5.5. E, assim sendo, e em resposta à questão que sobra para decidir, temos de concluir que, tal como se decidiu na sentença recorrida, a mercadoria (embarcação) em causa não pode ser havida como tendo estatuto aduaneiro comunitário.
E porque a liquidação do IVA em Portugal tem fundamento na importação de mercadoria procedente de território terceiro (arts. 1º nº 1 al. b), 5° nº 1 al. a) e 7° nº 1 al. c) do CIVA), a sentença recorrida, que assim também decidiu, fê-lo de acordo com a lei aplicável, não ocorrendo a invocada violação das disposições do RITI, dos arts. 315°, 316° e 317° das Disposições de Aplicação (o recorrente, certamente por lapso, referencia aquelas disposições ao Código Aduaneiro Comunitário) nem do regime fiscal contido na Sexta Directiva, hoje Directiva 2006/112/CE, do Conselho, de 28/11/2006.
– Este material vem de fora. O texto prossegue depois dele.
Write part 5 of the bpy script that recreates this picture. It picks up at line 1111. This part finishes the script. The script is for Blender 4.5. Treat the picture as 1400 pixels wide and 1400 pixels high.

Improcedem, portanto, também as restantes Conclusões do recurso.
DECISÃO
Nestes termos, acorda-se em negar provimento ao recurso e confirmar a sentença recorrida.
Custas pelo recorrente, fixando-se a procuradoria em 1/6.
Lisboa, 18 de Fevereiro de 2010. - Casimiro Gonçalves (relator) - Dulce Neto - Alfredo Madureira.